=== GIVEN MATERIAL ===

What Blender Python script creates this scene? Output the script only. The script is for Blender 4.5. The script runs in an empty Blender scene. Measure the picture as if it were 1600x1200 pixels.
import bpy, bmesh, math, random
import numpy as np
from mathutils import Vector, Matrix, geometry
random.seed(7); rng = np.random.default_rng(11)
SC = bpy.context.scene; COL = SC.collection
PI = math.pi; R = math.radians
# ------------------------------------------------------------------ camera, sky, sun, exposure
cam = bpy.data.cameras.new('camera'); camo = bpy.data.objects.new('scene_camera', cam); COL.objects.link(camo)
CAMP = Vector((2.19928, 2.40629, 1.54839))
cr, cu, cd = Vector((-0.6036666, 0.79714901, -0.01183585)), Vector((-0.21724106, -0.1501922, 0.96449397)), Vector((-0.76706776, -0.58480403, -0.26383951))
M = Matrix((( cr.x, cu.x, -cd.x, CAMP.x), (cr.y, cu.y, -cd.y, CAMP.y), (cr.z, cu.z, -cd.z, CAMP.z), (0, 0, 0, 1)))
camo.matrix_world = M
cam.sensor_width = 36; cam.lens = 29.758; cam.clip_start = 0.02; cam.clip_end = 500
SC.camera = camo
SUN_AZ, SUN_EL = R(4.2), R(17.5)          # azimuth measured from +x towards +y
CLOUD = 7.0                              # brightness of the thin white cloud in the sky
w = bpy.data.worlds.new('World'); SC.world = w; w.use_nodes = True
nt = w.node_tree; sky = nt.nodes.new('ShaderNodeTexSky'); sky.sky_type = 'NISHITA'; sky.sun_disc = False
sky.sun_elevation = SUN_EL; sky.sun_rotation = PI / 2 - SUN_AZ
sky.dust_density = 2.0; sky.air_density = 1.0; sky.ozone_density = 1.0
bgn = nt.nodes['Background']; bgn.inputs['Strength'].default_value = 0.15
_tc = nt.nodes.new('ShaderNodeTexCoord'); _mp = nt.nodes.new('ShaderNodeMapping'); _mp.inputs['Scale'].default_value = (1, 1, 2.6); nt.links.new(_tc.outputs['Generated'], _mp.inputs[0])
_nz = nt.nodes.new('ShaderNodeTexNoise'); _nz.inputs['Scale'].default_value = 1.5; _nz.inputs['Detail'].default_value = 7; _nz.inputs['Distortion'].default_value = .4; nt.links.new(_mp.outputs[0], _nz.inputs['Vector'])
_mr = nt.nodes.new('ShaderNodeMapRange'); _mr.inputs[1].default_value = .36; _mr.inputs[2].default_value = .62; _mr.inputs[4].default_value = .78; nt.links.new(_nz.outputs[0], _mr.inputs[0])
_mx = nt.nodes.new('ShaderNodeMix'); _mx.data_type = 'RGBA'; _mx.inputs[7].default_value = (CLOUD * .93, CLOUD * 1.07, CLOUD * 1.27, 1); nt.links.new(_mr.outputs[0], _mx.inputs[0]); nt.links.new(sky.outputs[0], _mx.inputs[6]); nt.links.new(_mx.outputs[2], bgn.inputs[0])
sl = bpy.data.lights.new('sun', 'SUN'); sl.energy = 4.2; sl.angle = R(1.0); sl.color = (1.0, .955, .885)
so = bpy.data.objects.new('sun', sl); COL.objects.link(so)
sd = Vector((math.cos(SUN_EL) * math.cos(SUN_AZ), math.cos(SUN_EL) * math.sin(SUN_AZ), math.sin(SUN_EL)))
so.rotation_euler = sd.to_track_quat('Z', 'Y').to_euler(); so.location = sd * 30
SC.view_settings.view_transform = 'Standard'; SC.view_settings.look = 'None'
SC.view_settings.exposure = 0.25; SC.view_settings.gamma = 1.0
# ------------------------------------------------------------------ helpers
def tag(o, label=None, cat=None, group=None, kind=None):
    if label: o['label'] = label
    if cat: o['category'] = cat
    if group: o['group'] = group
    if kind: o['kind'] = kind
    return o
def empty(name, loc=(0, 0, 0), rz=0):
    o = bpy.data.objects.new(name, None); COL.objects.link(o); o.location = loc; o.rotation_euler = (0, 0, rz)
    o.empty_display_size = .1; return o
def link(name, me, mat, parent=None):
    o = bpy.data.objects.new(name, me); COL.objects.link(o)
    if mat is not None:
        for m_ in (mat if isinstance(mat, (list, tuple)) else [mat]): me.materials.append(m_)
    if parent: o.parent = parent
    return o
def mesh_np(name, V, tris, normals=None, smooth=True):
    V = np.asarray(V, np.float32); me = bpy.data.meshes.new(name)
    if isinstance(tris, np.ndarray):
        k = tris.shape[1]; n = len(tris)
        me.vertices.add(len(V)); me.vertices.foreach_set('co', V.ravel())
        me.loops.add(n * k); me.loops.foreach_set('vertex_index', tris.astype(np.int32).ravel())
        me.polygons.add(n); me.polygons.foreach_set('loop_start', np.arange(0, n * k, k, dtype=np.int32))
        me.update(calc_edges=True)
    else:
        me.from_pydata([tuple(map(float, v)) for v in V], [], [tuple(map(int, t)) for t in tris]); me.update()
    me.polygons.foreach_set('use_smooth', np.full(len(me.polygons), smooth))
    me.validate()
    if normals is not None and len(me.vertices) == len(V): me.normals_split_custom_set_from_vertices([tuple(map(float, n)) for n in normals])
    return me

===

## AIM
Take the listing above and set it down exactly.

## FINAL ANSWER
What Blender Python script creates this scene? Output the script only. The script is for Blender 4.5. The script runs in an empty Blender scene. Measure the picture as if it were 1600x1200 pixels.
import bpy, bmesh, math, random
import numpy as np
from mathutils import Vector, Matrix, geometry
random.seed(7); rng = np.random.default_rng(11)
SC = bpy.context.scene; COL = SC.collection
PI = math.pi; R = math.radians
# ------------------------------------------------------------------ camera, sky, sun, exposure
cam = bpy.data.cameras.new('camera'); camo = bpy.data.objects.new('scene_camera', cam); COL.objects.link(camo)
CAMP = Vector((2.19928, 2.40629, 1.54839))
cr, cu, cd = Vector((-0.6036666, 0.79714901, -0.01183585)), Vector((-0.21724106, -0.1501922, 0.96449397)), Vector((-0.76706776, -0.58480403, -0.26383951))
M = Matrix((( cr.x, cu.x, -cd.x, CAMP.x), (cr.y, cu.y, -cd.y, CAMP.y), (cr.z, cu.z, -cd.z, CAMP.z), (0, 0, 0, 1)))
camo.matrix_world = M
cam.sensor_width = 36; cam.lens = 29.758; cam.clip_start = 0.02; cam.clip_end = 500
SC.camera = camo
SUN_AZ, SUN_EL = R(4.2), R(17.5)          # azimuth measured from +x towards +y
CLOUD = 7.0                              # brightness of the thin white cloud in the sky
w = bpy.data.worlds.new('World'); SC.world = w; w.use_nodes = True
nt = w.node_tree; sky = nt.nodes.new('ShaderNodeTexSky'); sky.sky_type = 'NISHITA'; sky.sun_disc = False
sky.sun_elevation = SUN_EL; sky.sun_rotation = PI / 2 - SUN_AZ
sky.dust_density = 2.0; sky.air_density = 1.0; sky.ozone_density = 1.0
bgn = nt.nodes['Background']; bgn.inputs['Strength'].default_value = 0.15
_tc = nt.nodes.new('ShaderNodeTexCoord'); _mp = nt.nodes.new('ShaderNodeMapping'); _mp.inputs['Scale'].default_value = (1, 1, 2.6); nt.links.new(_tc.outputs['Generated'], _mp.inputs[0])
_nz = nt.nodes.new('ShaderNodeTexNoise'); _nz.inputs['Scale'].default_value = 1.5; _nz.inputs['Detail'].default_value = 7; _nz.inputs['Distortion'].default_value = .4; nt.links.new(_mp.outputs[0], _nz.inputs['Vector'])
_mr = nt.nodes.new('ShaderNodeMapRange'); _mr.inputs[1].default_value = .36; _mr.inputs[2].default_value = .62; _mr.inputs[4].default_value = .78; nt.links.new(_nz.outputs[0], _mr.inputs[0])
_mx = nt.nodes.new('ShaderNodeMix'); _mx.data_type = 'RGBA'; _mx.inputs[7].default_value = (CLOUD * .93, CLOUD * 1.07, CLOUD * 1.27, 1); nt.links.new(_mr.outputs[0], _mx.inputs[0]); nt.links.new(sky.outputs[0], _mx.inputs[6]); nt.links.new(_mx.outputs[2], bgn.inputs[0])
sl = bpy.data.lights.new('sun', 'SUN'); sl.energy = 4.2; sl.angle = R(1.0); sl.color = (1.0, .955, .885)
so = bpy.data.objects.new('sun', sl); COL.objects.link(so)
sd = Vector((math.cos(SUN_EL) * math.cos(SUN_AZ), math.cos(SUN_EL) * math.sin(SUN_AZ), math.sin(SUN_EL)))
so.rotation_euler = sd.to_track_quat('Z', 'Y').to_euler(); so.location = sd * 30
SC.view_settings.view_transform = 'Standard'; SC.view_settings.look = 'None'
SC.view_settings.exposure = 0.25; SC.view_settings.gamma = 1.0
# ------------------------------------------------------------------ helpers
def tag(o, label=None, cat=None, group=None, kind=None):
    if label: o['label'] = label
    if cat: o['category'] = cat
    if group: o['group'] = group
    if kind: o['kind'] = kind
    return o
def empty(name, loc=(0, 0, 0), rz=0):
    o = bpy.data.objects.new(name, None); COL.objects.link(o); o.location = loc; o.rotation_euler = (0, 0, rz)
    o.empty_display_size = .1; return o
def link(name, me, mat, parent=None):
    o = bpy.data.objects.new(name, me); COL.objects.link(o)
    if mat is not None:
        for m_ in (mat if isinstance(mat, (list, tuple)) else [mat]): me.materials.append(m_)
    if parent: o.parent = parent
    return o
def mesh_np(name, V, tris, normals=None, smooth=True):
    V = np.asarray(V, np.float32); me = bpy.data.meshes.new(name)
    if isinstance(tris, np.ndarray):
        k = tris.shape[1]; n = len(tris)
        me.vertices.add(len(V)); me.vertices.foreach_set('co', V.ravel())
        me.loops.add(n * k); me.loops.foreach_set('vertex_index', tris.astype(np.int32).ravel())
        me.polygons.add(n); me.polygons.foreach_set('loop_start', np.arange(0, n * k, k, dtype=np.int32))
        me.update(calc_edges=True)
    else:
        me.from_pydata([tuple(map(float, v)) for v in V], [], [tuple(map(int, t)) for t in tris]); me.update()
    me.polygons.foreach_set('use_smooth', np.full(len(me.polygons), smooth))
    me.validate()
    if normals is not None and len(me.vertices) == len(V): me.normals_split_custom_set_from_vertices([tuple(map(float, n)) for n in normals])
    return me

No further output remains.